Há palavras e expressões que estão circunscritas, quando muito, ao vale do Rio Cuiabá: “Quem bedjô, bedjô, quem não bedjô; não bedja masx” que transmite a ideia de “fim, término, encerramento”; “Bereré” que significa “propina ou dinheiro”, aliás, palavra muito usada para caracterizar uma série de políticos da “Terra de Rondon”; “Cainha” (por gentileza, sem acento) que quer dizer “miserável, muquirana, sovina”. E são tantas que não há espaço suficiente neste opúsculo.

Grosso modo, aqui e acolá, independentemente deste ou daquele Mato Grosso, a iniciativa privada e o setor público “assassinam” o vernáculo sem a menor cerimônia. Quem não leu em placas gigantescas nas entradas da capital: “Bem vindo (sic) a Cuiabá (custa colocar hífen em “Bem-vindo”? ou em anúncios de salões de beleza: “sombrancelhas” (sic) postiças em promoção. É “sobrancelhas”!!!! E como esquecer dos “previlégios” (sic) de uns poucos privilegiados (é com “i” e não com “e”).
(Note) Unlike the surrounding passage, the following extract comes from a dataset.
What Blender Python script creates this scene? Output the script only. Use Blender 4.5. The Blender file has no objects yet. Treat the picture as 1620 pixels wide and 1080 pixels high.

Vá a qualquer supermercado do nosso estado e peça “quinhentos gramas de muçarela e trezentos gramas de mortadela” e ouvirá “quinhentas gramas e trezentas de mortandela? (sic)”; além disso, você deparar-se-á com a grafia “mussarela” (sic).

Ontem (14-01) saíram as notas do Enem: apenas 12 redações nota 1000 e nenhum dos 67.640 inscritos de Mato Grosso conseguiu a nota máxima; para piorar, apenas 4 alunos da rede pública de ensino conseguiram 980 na redação e 157 estudantes de escolas públicas conseguiram notas acima de 950. Detalhe: o INEP não informa se esses alunos são da rede pública federal ou da estadual. E a educação em Mato Grosso é uma das melhores do país: vergonha!!!

Em suma: não se conhece o português mato-grossense e nem o português brasileiro, aliada à dependência digital, as gerações Z e Alfa estão condenadas pelos que detém o poder de decisão à cegueira (ignorância), como vaticinou Saramago em “Ensaio sobre a Cegueira”: “Estamos a destruir o planeta e o egoísmo de cada geração não se preocupa em perguntar como é que vão viver os que virão depois. A única coisa que importa é o triunfo do agora. É a isto que eu chamo a cegueira da razão.”